Common Core-uption

What a shock. Our elitist busybody overlords are using English lessons to indoctrinate our children with liberal crapola.

This is common core. You will comply.
It's exactly what critics of the Common Core school curriculum warned about: Partisan political statements masquerading as English lessons finding their way into elementary school classrooms.

Teaching materials aligned with the controversial national educational standards ask fifth-graders to edit such sentences as “(The president) makes sure the laws of the country are fair,” “The wants of an individual are less important than the well-being of the nation” and “the commands of government officials must be obeyed by all.” The sentences, which appear in worksheets published by New Jersey-based Pearson Education, are presented not only for their substance, but also to teach children how to streamline bulky writing.
I suppose that, just like all the other things destroying our country, there is nothing we can do about it. Just roll over and play dead, it will go much easier with you that way.

Ssshhh. Just let it happen. Ssshhhhh.



  1. This is the most important sentence in the story, IMHO: "The official adds that while they are currently being used as common core material, versions of this worksheet including the questions of the Possessive Nouns section have been around and copyrighted since 2007."

    This is not new. The Common Core is making parents look at what their kids are ALREADY doing. These are the same materials, or at least the same sorts of materials, already in general use. Don't fixate on the Common Core as the problem -- see it as an opportunity to change what is already happening.

  2. When you're ready to homeschool, just say the word. I know of an excellent book on the subject.

  3. What you are citing is CURRICUIUM based on common core, not COMMON CORE. The problem is not with the common core standards. Have you read them? They don't mandate CONTENT. Your issue should be with curriculum writers. The standards do not dictate curriculum. Maybe if critics would actually READ them, they would understand. I agree that the curriculum cited is awful, but choosing curriculum is totally up to individual States and school boards.

  4. Well, Jack is correct. This is really a matter of curricular decisions rather than the standards themselves. Because this is becoming such a hot topic, particularly in light of the recent open letter by several prominent Catholic professors to the US Bishops encouraging them to dismiss the CC, it would behoove all of us to become educated on what they are and what they are not.

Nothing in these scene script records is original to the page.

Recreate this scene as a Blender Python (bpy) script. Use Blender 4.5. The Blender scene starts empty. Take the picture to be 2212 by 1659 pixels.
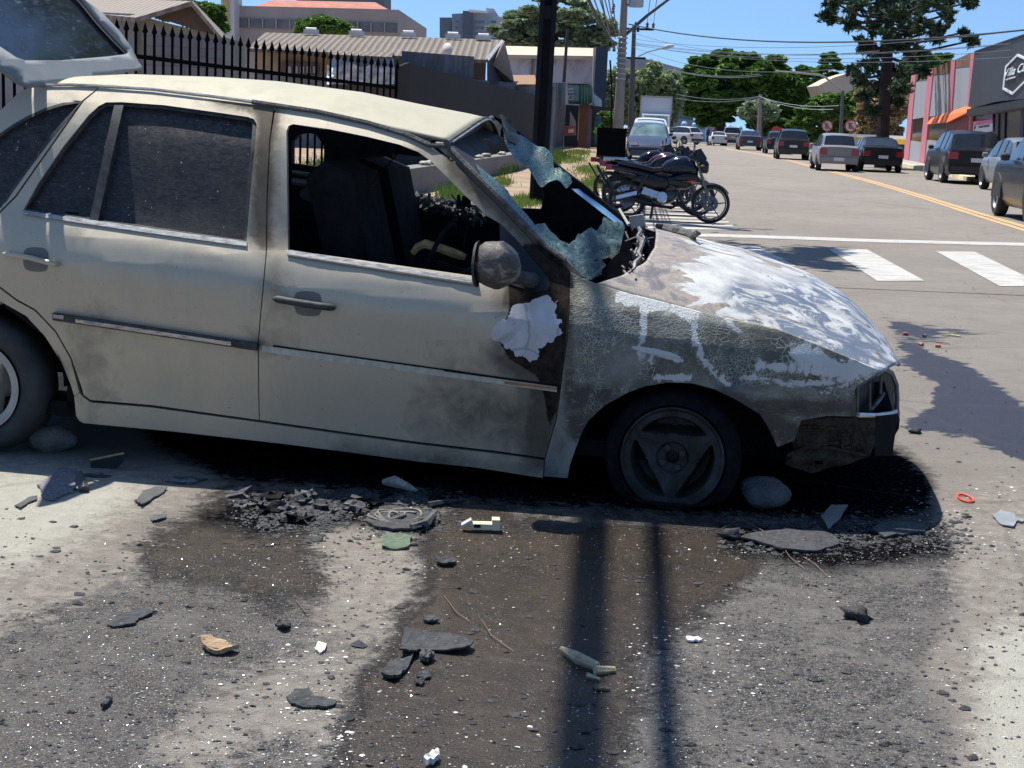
import bpy, bmesh, math, random
import numpy as np
from mathutils import Vector, Matrix
from mathutils.geometry import tessellate_polygon
random.seed(7); rng=np.random.default_rng(7)
S=bpy.context.scene; COL=S.collection
R_=math.radians
# ------------------------------------------------ camera, sky, sun, exposure
F=3325.; CX,CY=1106.,829.5; PITCH=R_(9.7); ROLL=R_(2.4); CAMH=1.36
_f=np.array([0,math.cos(PITCH),-math.sin(PITCH)]); _u0=np.array([0,math.sin(PITCH),math.cos(PITCH)]); _r0=np.array([1.,0,0])
_u=_u0*math.cos(ROLL)-_r0*math.sin(ROLL); _r=_r0*math.cos(ROLL)+_u0*math.sin(ROLL)
cam=bpy.data.cameras.new('camera'); co=bpy.data.objects.new('camera',cam); COL.objects.link(co)
co.matrix_world=Matrix(((_r[0],_u[0],-_f[0],0),(_r[1],_u[1],-_f[1],0),(_r[2],_u[2],-_f[2],CAMH),(0,0,0,1)))
cam.sensor_width=36; cam.lens=F/2212*36; cam.clip_end=3000; cam.clip_start=.05
S.camera=co
SUNV=Vector((-.30,.31,1)).normalized()     # towards the sun
w=bpy.data.worlds.new('World'); S.world=w; w.use_nodes=True
nt=w.node_tree; sk=nt.nodes.new('ShaderNodeTexSky'); sk.sky_type='NISHITA'; sk.sun_disc=False
sk.sun_elevation=math.asin(SUNV.z); sk.sun_rotation=math.atan2(SUNV.x,SUNV.y)
sk.altitude=700; sk.air_density=1.0; sk.dust_density=.6; sk.ozone_density=1.5
bg=nt.nodes['Background']; bg.inputs[1].default_value=.10
_tc=nt.nodes.new('ShaderNodeTexCoord'); _ad=nt.nodes.new('ShaderNodeVectorMath'); _ad.operation='ADD'; _ad.inputs[1].default_value=(0,0,.15)
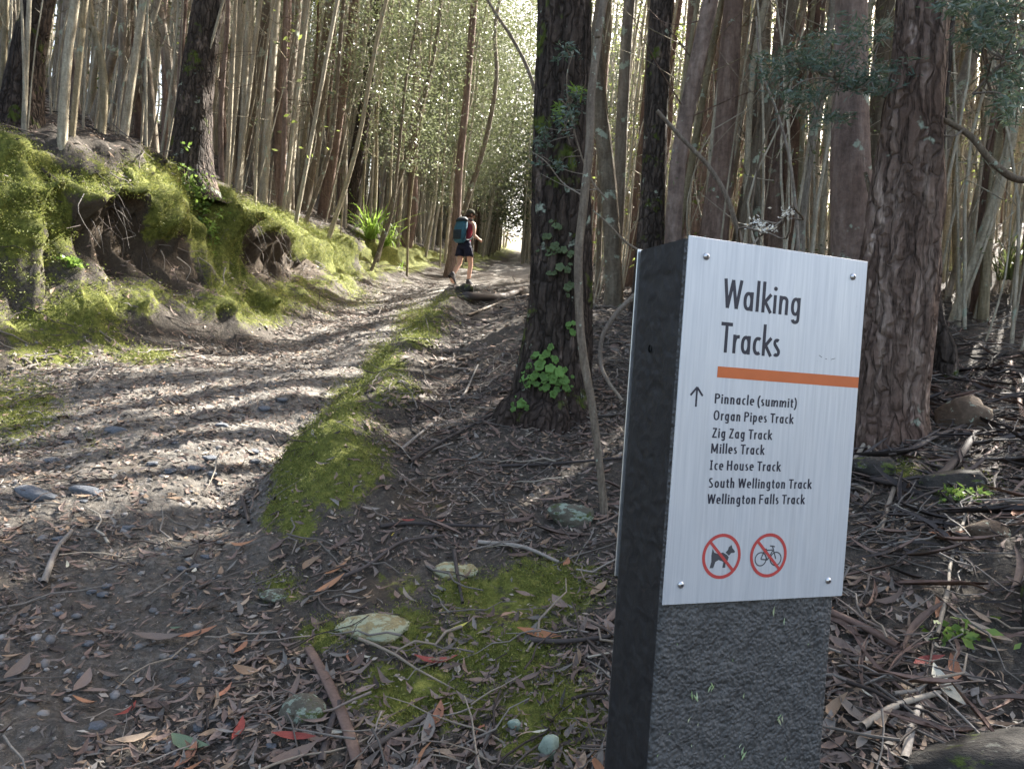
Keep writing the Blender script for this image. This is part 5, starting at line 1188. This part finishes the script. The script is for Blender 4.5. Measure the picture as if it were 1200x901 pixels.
# litter lying on the folded ground of the bank and its foot
cm = .25*(TV[:-1, :-1]+TV[1:, :-1]+TV[:-1, 1:]+TV[1:, 1:]); t4 = _t[:-1, :-1]; ar4 = np.linalg.norm(np.cross(TV[1:, :-1]-TV[:-1, :-1], TV[:-1, 1:]-TV[:-1, :-1]), axis=-1)
N4 = TN.reshape(nn_t, nn_r, 3)[:-1, :-1]; w4 = ar4*(t4 > -.7)*(t4 < 6)*(cm[..., 1] > 2.5)*(cm[..., 1] < 15)*(np.abs(cm[..., 0]/np.maximum(cm[..., 1], .1)) < .95)*np.clip(N4[..., 2], 0, 1)**2*(1.15-np.clip(moss[:-1, :-1], 0, 1))*(.25+sstep(-.3, .3, fbm(cm[..., 0]*2.5, cm[..., 1]*2.5, 3, 88)))
def bank_lay(tp, n, lo, hi, mat, nm, lift, thick=1.0):
    pk = RNG.choice(w4.size, n, p=(w4/w4.sum()).ravel()); c_ = cm.reshape(-1, 3)[pk]+RNG.normal(0, .01, (n, 3))*[1, 1, 0]; n_ = N4.reshape(-1, 3)[pk]+RNG.normal(0, .16, (n, 3)); n_ /= np.linalg.norm(n_, axis=1)[:, None]
    a_ = RNG.uniform(0, 6.28, n); d_ = np.stack([np.cos(a_), np.sin(a_), 0*a_], -1); b_ = np.cross(n_, d_); b_ /= np.linalg.norm(b_, axis=1)[:, None]; d_ = np.cross(b_, n_); M_ = np.stack([d_, b_, n_], -1)
    kx = RNG.integers(0, len(tp), n); sz_ = RNG.uniform(lo, hi, n); ps = []
    for i_, (v_, f_) in enumerate(tp):
        q_ = kx == i_; ps.append(scatter(v_, f_, c_[q_]+n_[q_]*lift, M_[q_], np.stack([sz_[q_], sz_[q_]*thick*RNG.uniform(.7, 1.4, q_.sum()), sz_[q_]*thick], -1)))
    V, F = join(ps); return link(nm, mesh(nm, V, F, mat))
tag(bank_lay(LT3, 11000, .03, .10, M_MIX, 'bank_leaf_litter', .012), 'dead leaves caught on the folds and top of the left bank', 'leaf litter', kind='stuff')
tag(bank_lay([chip], 14000, .015, .06, M_CHIP, 'bank_crumbs', .006, 1.4), 'crumbs of bark and soil on the left bank', 'litter', kind='stuff')
tag(bank_lay(ST, 1500, .12, .55, M_STK, 'bank_twigs', .015), 'dead twigs lying over the top of the left bank', 'twigs', kind='stuff')
# fine roots hanging out of the undercut bank
kk = np.argwhere((_niche > .5) & (_t > .72) & (_t < .92) & (np.abs(TX/np.maximum(TY, .1)) < .9)); kk = kk[RNG.choice(len(kk), min(60, len(kk)), False)]; hr = []
for a_, b_ in kk:
    q0 = TV[a_, b_]+np.array([.04, 0, .12]); l_ = RNG.uniform(.12, .45); s1 = q0+np.array([RNG.uniform(.02, .12), RNG.normal(0, .06), -l_*.4]); s2 = q0+np.array([RNG.uniform(.04, .2), RNG.normal(0, .10), -l_]); hr.append(tube(spline([q0, s1, s2], 3), np.linspace(.006, .0015, 7), 4))
V, F = join(hr); tag(link('hanging_roots', mesh('hanging_roots', V, F, M_STK)), 'fine roots hanging from the mossy lip of the eroded bank', 'roots', kind='stuff')
# ---- moss pile: short upright shoots wherever the mossy ground is
mk = (FM[:, 0]*(1-FM[:, 2]*.8)).reshape(nn_t, nn_r); c0 = .25*(TV[:-1, :-1]+TV[1:, :-1]+TV[:-1, 1:]+TV[1:, 1:])
ar = np.linalg.norm(np.cross(TV[1:, :-1]-TV[:-1, :-1], TV[:-1, 1:]-TV[:-1, :-1]), axis=-1); mk = mk[:-1, :-1]
rr = np.linalg.norm(c0[..., :2], axis=-1); wgt = ar*np.clip(mk-.25, 0, 1)*np.where(rr < 14, 1, 0)*(c0[..., 1] > 1.2)*(np.abs(c0[..., 0]/np.maximum(c0[..., 1], .1)) < 1.0)/np.clip(rr, 1.5, 14)**1.3
wgt = wgt*(fbm(c0[..., 0]*9, c0[..., 1]*9+c0[..., 2]*9, 3, 81) > -.35)
pr = (wgt/wgt.sum()).ravel(); pick = RNG.choice(len(pr), 190000, p=pr); Pm = c0.reshape(-1, 3)[pick]; N3 = TN.reshape(nn_t, nn_r, 3)[:-1, :-1].reshape(-1, 3)[pick]
Pm = Pm+RNG.normal(0, .008, Pm.shape)*np.clip(np.linalg.norm(Pm, axis=1), 1, 8)[:, None]*.5; d = N3+RNG.normal(0, .7, N3.shape); d[:, 2] -= .25*(N3[:, 2] < .5); d /= np.linalg.norm(d, axis=1)[:, None]
q = np.cross(d, RNG.normal(0, 1, d.shape)); q /= np.linalg.norm(q, axis=1)[:, None]; L = (RNG.uniform(.006, .014, len(d))*np.clip(np.linalg.norm(Pm, axis=1)*.22, .8, 1.5))[:, None]
V = np.stack([Pm-q*L*.22, Pm+q*L*.22, Pm+d*L+q*L*.06, Pm+d*L-q*L*.06], 1).reshape(-1, 3)
M_MOSS = m_leaf('moss', [(.044, .060, .013), (.088, .112, .020), (.145, .165, .032), (.23, .235, .06), (.11, .105, .038)], .3, .7)
tag(link('moss_pile', mesh('moss_pile', V, np.arange(len(V)).reshape(-1, 4), M_MOSS, False)), 'short green moss covering the bank face and the mound', 'moss', kind='stuff')
# ------------------------------------------------------------------ lichens, plants, overhanging twigs
M_LICH = m_leaf('lobed_lichen', [(.06, .13, .025), (.10, .19, .04), (.15, .25, .07)], .1, .7, .35)
M_LICH2 = m_leaf('dull_lichen', [(.07, .10, .04), (.10, .13, .06)], .1, .7)
def trunk_pt(px, py, sp, rad):                 # point on the camera side of a traced trunk
    d0 = float(sp[len(sp)//4, 1]); q = P(px, py, d0); k = int(np.abs(sp[:, 2]-q[2]).argmin()); c = sp[k]; r = rad[k]
    for _ in range(3):
        dx = np.clip(q[0]-c[0], -r*.97, r*.97); d = c[1]-math.sqrt(max(r*r-dx*dx, 0)); q = P(px, py, float(d))
    n = np.array([q[0]-c[0], q[1]-c[1], .12]); return q, n/np.linalg.norm(n)
def rosette(c, n, r, seed):
    rg = np.random.default_rng(seed); a = np.array([0, 0, 1.]); u = np.cross(a, n); u /= np.linalg.norm(u); v = np.cross(n, u); m = 22
    V = [c+n*.004]; F = []
    for ring, (f, h) in enumerate(((.45, .003), (.8, .015), (1.0, .006))):
        for i in range(m):
            t = 2*math.pi*i/m; w_ = f*r*(1+(.14*math.sin(5*t+seed)+.08*math.sin(11*t+seed*2))*(ring > 0)+rg.uniform(-.05, .05)); V.append(c+u*math.cos(t)*w_+v*math.sin(t)*w_+n*(h+rg.uniform(-.002, .003)))
    F += [[0, 1+i, 1+(i+1) % m] for i in range(m)]
    for k_ in range(2): F += [[1+k_*m+i, 1+(k_+1)*m+i, 1+(k_+1)*m+(i+1) % m, 1+k_*m+(i+1) % m] for i in range(m)]
    return V, F
def lichen(P_, mat, label, sp, rad):
    c0, n0 = trunk_pt(P_[0][0], P_[0][1], sp, rad); t = empty('leafy_lichen', c0, label, 'lichen')
    P_ = [(a+RNG.normal(0, w_*.28)*k_, b+RNG.normal(0, w_*.28)*k_, w_*(1-.28*k_)) for a, b, w_ in P_ for k_ in (0, 1, 1.0)]
    for i, (a, b, w_) in enumerate(P_):
        c, n = trunk_pt(a, b, sp, rad); d = c[1]; c = c+n*RNG.uniform(.006, .018)
        V, F = rosette(c-c0, n+RNG.normal(0, .18, 3), w_/2*d/FPX*RNG.uniform(.42, .86), i+int(a)); link('lobe', mesh('lobe', V, F, mat), t)
C = [(630, 418, 16), (642, 416, 16), (650, 424, 15), (622, 430, 14), (634, 430, 16), (645, 434, 16), (655, 438, 16), (660, 448, 15), (648, 448, 16), (638, 444, 15), (628, 441, 14), (618, 444, 14), (652, 458, 14), (662, 456, 12), (640, 456, 12), (620, 452, 12), (630, 452, 12)]
lichen(C, M_LICH, 'bright green lobed lichen cluster low on the foot of the stout dark trunk', LC1, LR1)
lichen([(604, 480, 13), (612, 474, 13), (618, 480, 10)], M_LICH, 'small green lichen at the very base of the stout dark trunk', LC1, LR1)
lichen([(666, 383, 15), (670, 392, 10)], M_LICH, 'pair of bright green lichen lobes halfway up the foot of the stout trunk', LC1, LR1)
lichen([(652, 268, 18), (640, 280, 12), (650, 292, 13), (660, 296, 13), (644, 300, 12), (668, 300, 12), (656, 316, 13), (664, 318, 12), (648, 322, 12), (670, 336, 13), (664, 340, 12)], M_LICH2, 'dull olive lichen lobes scattered up the stout dark trunk', LC1, LR1)
# strappy sedge and ferns
M_SEDGE = m_leaf('sedge_blades', [(.10, .22, .02), (.16, .30, .03), (.26, .40, .07), (.08, .15, .02)], .45, .5)
def blade(L, wd, a, up, droop, n=7):
    V = []; 
    for i in range(n):
        t = i/(n-1); h = math.cos(a); s_ = math.sin(a); out = L*(t*math.cos(up)+.0*t); z = L*(t*math.sin(up)-droop*t*t)
        w_ = wd*(1-t)**.6*.5+.0006
        V += [(h*out-s_*w_, s_*out+h*w_, z), (h*out+s_*w_, s_*out-h*w_, z)]
    return np.array(V), [[2*i, 2*i+1, 2*i+3, 2*i+2] for i in range(n-1)]
def tussock(px, py, d, n, L, wd, mat, label, nm='sedge_tussock', cat='sedge', part='blade', lean=(0, 0)):
    g = P(px, py, d) if d else G1(px, py); g = np.array(g); g[2] = hz(g[0], g[1])+(.18 if L > .8 else 0) if not d else g[2]
    t = empty(nm, g, label, cat)
    for i in range(n):
        V, F = blade(L*RNG.uniform(.55, 1.1), wd*RNG.uniform(.7, 1.3), RNG.uniform(0, 6.28), RNG.uniform(.7, 1.45), RNG.uniform(.2, .95)); V[:, :2] += RNG.normal(0, L*.035, 2); V[:, 0] += V[:, 2]*lean[0]
        link(part, mesh(part, V, F, mat), t)
    return t
tussock(432, 290, None, 90, 1.45, .032, M_SEDGE, 'sunlit strappy sedge with arching bright green blades on the bank top', lean=(.2, 0))
tussock(452, 298, None, 40, 1.0, .024, M_SEDGE, 'smaller sedge drooping right beside the big arching one', lean=(.1, 0))
tussock(470, 318, None, 18, .45, .014, M_SEDGE, 'little tuft of upright green sedge at the foot of the far bank')
tussock(1178, 352, None, 60, .9, .012, M_LCAN, 'dark green grassy fern at the right edge under the trees', 'grass_tussock', 'grass')
tussock(1140, 330, None, 40, .8, .012, M_LCAN, 'dark grass tuft behind the stems near the right edge', 'grass_tussock', 'grass')
tussock(525, 312, None, 22, .5, .012, M_SEDGE, 'olive grass tuft on the bank behind the hiker', 'grass_tussock', 'grass')
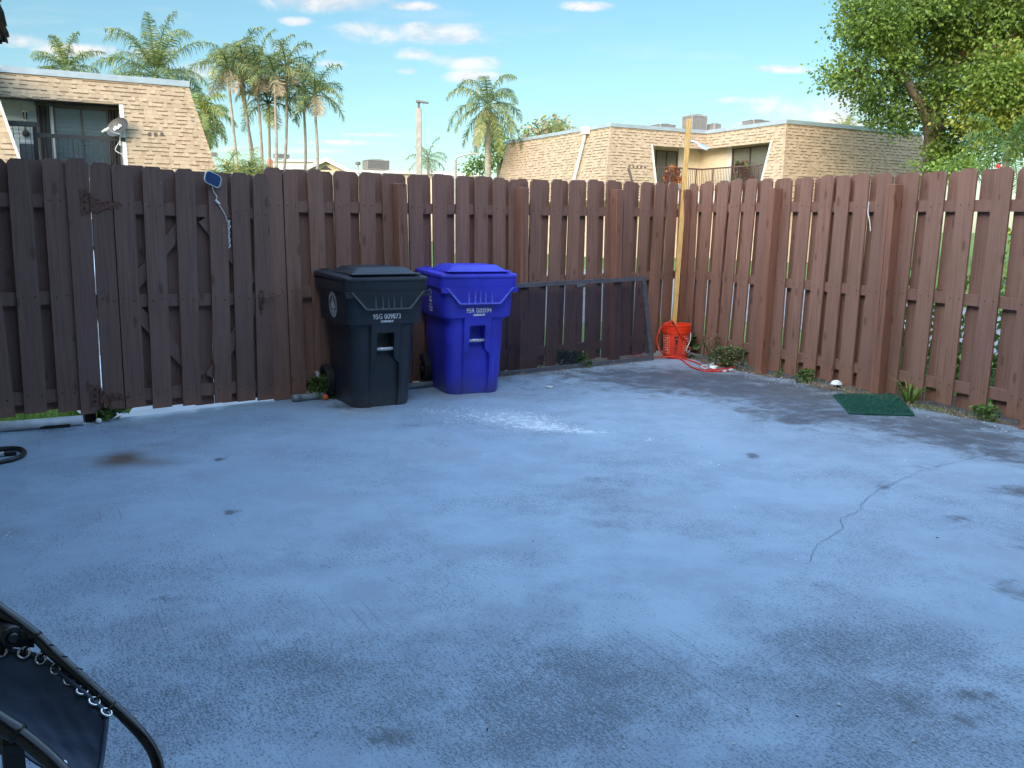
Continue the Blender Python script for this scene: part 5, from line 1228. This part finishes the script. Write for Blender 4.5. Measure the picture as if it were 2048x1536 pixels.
for s in (-1,1): b.prism([pk-uy*.46+V3((0,0,.10)), pk-uy*.46+ux*s*(W+.52)+V3((0,0,ze-zr-.15)), pk-uy*.46+ux*s*(W+.52)+V3((0,0,ze-zr-.42)), pk-uy*.46+V3((0,0,-.19))], uy*.05)
b.build('bargeboard', M['trimwhite'], gt)
b = MB(); b.prism([pk-uy*.02+V3((0,0,-.45)), pk-uy*.02+ux*.45+V3((0,0,-.72)), pk-uy*.02-ux*.45+V3((0,0,-.72))], -uy*.03); b.build('vent', M['shutter'], gt)
def slab(name, label, cat, p0, p1, zt, dep, mat, mat2):
    t = thing(name, label, cat, V3((p0.x,p0.y,0))); d = p1-p0; d.z = 0; n = V3((-d.y,d.x,0)).normalized()*dep
    b = MB(); b.obox(V3((p0.x,p0.y,-.05)), d, n, (0,0,zt-.2)); b.build('wall', mat, t); b = MB(); b.obox(V3((p0.x,p0.y,zt-.25))-n*.02-d*.01, d*1.02, n*1.05, (0,0,.25)); b.build('roof', mat2, t); return t
p0, p1 = D(700,343,78), D(905,349,78); slab('building', 'distant low tan building whose pale roof edge runs behind the light pole', 'building', p0, p1, D(800,342,78).z, 12, M['stucco'], M['trimwhite'])
p0, p1 = D(535,321,95), D(640,326,95); slab('building', 'long white distant building behind the palm stems', 'building', p0, p1, D(590,319,95).z, 14, M['trimwhite'], M['fascia'])
p0, p1 = D(880,347,70), D(962,349,70); slab('building', 'distant low building between the light pole and the tall palm', 'building', p0, p1, D(920,346,70).z, 10, M['cream'], M['trimwhite'])
b = MB(); c = D(538.5,318,60); b.obox(V3((c.x-.14,c.y,0)), (.28,0,0), (0,.28,0), (0,0,c.z)); tag(b.build('marker_post', M['ballorange']), 'orange post beside the palm stems above the fence', 'post')
t = thing('vent_fan', 'small dark vent on the distant roof right of the gable house', 'vent', D(716,338,75)); c = D(716,338,75); b = MB(); b.tube([c-V3((0,0,.4)), c+V3((0,0,.35))], .05, 8); b.build('pipe', M['acmetal'], t); b = MB(); b.lathe([(0,.3),(.22,.35),(.22,.55),(0,.62)], c, 12); b.build('cap', M['acdark'], t)
ac('small roof vent box on the distant white building', D(563,316,95), 1.5, 1.2, .35)
ac('small dark roof box beyond the right end of the left building', D(428,313,70), .55, .5, .28)
# light pole
lb = D(838,345,40); lt = D(836,217,40); lp_ = thing('light_pole', 'square concrete light pole with a dark flat lamp head above the fence', 'light pole', V3((lb.x,lb.y,-.05)))
w0, w1 = .145, .105; b = MB(); b.loft([[V3((lb.x+sx*w0,lb.y+sy*w0,-.05)) for sx,sy in ((-1,-1),(1,-1),(1,1),(-1,1))], [V3((lb.x+sx*w1,lb.y+sy*w1,lt.z)) for sx,sy in ((-1,-1),(1,-1),(1,1),(-1,1))]]); b.build('shaft', M['concretepole'], lp_)
c = V3((lb.x,lb.y,lt.z)); b = MB(); b.tube([c, c+V3((0,0,.28))], .05, 8); b.prism([c+V3((-.12,-.14,.26)), c+V3((.42,-.14,.22)), c+V3((.42,-.14,.27)), c+V3((-.10,-.14,.35))], (0,.28,0)); b.build('lamp_head', M['lampgrey'], lp_)
p = D(911,345,45); q = D(911,320,45); b = MB(); b.tube([V3((p.x,p.y,-.05)), q], .07, 8); b.tube(smoothpath([q, q+V3((.08,0,.12)), q+V3((.5,0,.25)), q+V3((.75,0,.30))],4), .04, 6); b.prism([q+V3((.7,-.1,.26)), q+V3((1.15,-.1,.30)), q+V3((1.15,-.1,.36)), q+V3((.7,-.1,.34))], (0,.2,0)); tag(b.build('street_lamp', M['acmetal']), 'thin grey street lamp with bent arm left of the tall palm', 'street lamp')

# ------------------------------------------------------------------ palms
def frond(mb, o, az, el, L, droop, ll, mats, n=26, wid=.035, hang=.5, rr=R_):
    pts = []; d = V3((math.cos(az)*math.cos(el), math.sin(az)*math.cos(el), math.sin(el))); p = V3(o); N = 12
    for i in range(N+1):
        pts.append(p.copy()); p = p + d*(L/N); d = (d + V3((0,0,-droop/N*(0.4+1.6*i/N)))).normalized()
    mb.tube(pts, [.022*(1-.8*i/N)+.003 for i in range(N+1)], 5, mats[0], False)
    for k in range(n):
        f = .16 + .84*k/(n-1); x = f*N; i = min(int(x), N-1); q = pts[i].lerp(pts[i+1], x-i); t = (pts[i+1]-pts[i]).normalized()
        s = t.cross(V3((0,0,1))); s = s.normalized() if s.length > .05 else V3((1,0,0)); u = s.cross(t)
        l = ll*(.35+.65*math.sin(pi*min(1,f*.95+.08))**.7)*rr.uniform(.8,1.15)
        for sg in (-1,1):
            lift = rr.uniform(-.35,.75); dr = (s*sg + t*rr.uniform(.35,.75) + u*lift).normalized()
            a = q; b = q + dr*l*.5 + V3((0,0,-hang*l*.16)); c = b + (dr*.55+V3((0,0,-hang*1.3))).normalized()*l*.5
            wv = t*wid*rr.uniform(.7,1.2); mb.add([a-wv*.5, a+wv*.5, b+wv*.42, b-wv*.42, c], [(0,1,2,3),(3,2,4)], rr.choice(mats))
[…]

    However, the worksheet in question is written by Pearson, and this discloses a different problem with the CC. With standards will come standardized tests, and with the tests come curriculum. Thus, while Jack is correct as of now (because CC is still so new), it is likely that national tests will eventually become geared towards the CC and thus influence curriculum. Standards and curriculum are never purely separable.

    All that being said, it is important for us Catholics who believe in quality education as the formation of the human person to see CC for what it is. The stark reality is that the CC standards are bad, but they are not much worse than what we have had in place for the last several decades. They are the next iteration in a failing system of public education. Long ago we decided that education was no longer about the formation of the soul and that it was instead about producing an economic workforce. CC is centered around the idea of College and Career Readiness, which itself is a meaningless and flawed idea. If we do not get back to the root of education, especially as Catholics, then we will continue to see the disintegration of not only education, but also culture.

    As one evidence that CC is the next iteration in a failing system, I would direct the reader to the CC directive that reading should be less about classical literature and more about "information" texts. Language arts is to be balanced in the early grades as a 50/50 split between fiction and "information texts," and by the time students hit high school, that ratio is to be 70/30 in favor of the information texts. This is particularly problematic. It amounts to the near elimination of truth, goodness, and beauty as disclosed in the great works of literature.

    As for math, it is not much worse that what we have now. It continues to reduce math to engineering and application and continues to fail at teaching the actual discipline. This is not a new problem, but it is the continuation of what we have seen in recent decades.

    Groan. Bring back the classical academies! Catholic schools ... Lead the way!

    - Jake

  5. PS. I know that the advertisements are random and out of the control of the website manager, but does anyone else find it ironic that the ad under the New Advent, Pew Sitter, and Culture Wars banner has been for Common Core videos and books?

  6. "Don't resist, it's so gentle, like slipping into a warm bath."

  7. Common core refuses to teach children how to think. Children will learn how to think somewhere else. In my day, children learned how to read from the TV Guide, the comics and comic books. They learned how to count from money. I am still working on reading and writing. Indoctrination and force will make Common Core concepts irrelevant, boring and obsolete. When children figure out how they have been swindled, maybe, then maybe, they will fix everything for the next generation. Beauty will return. We need God, not the state as perfection.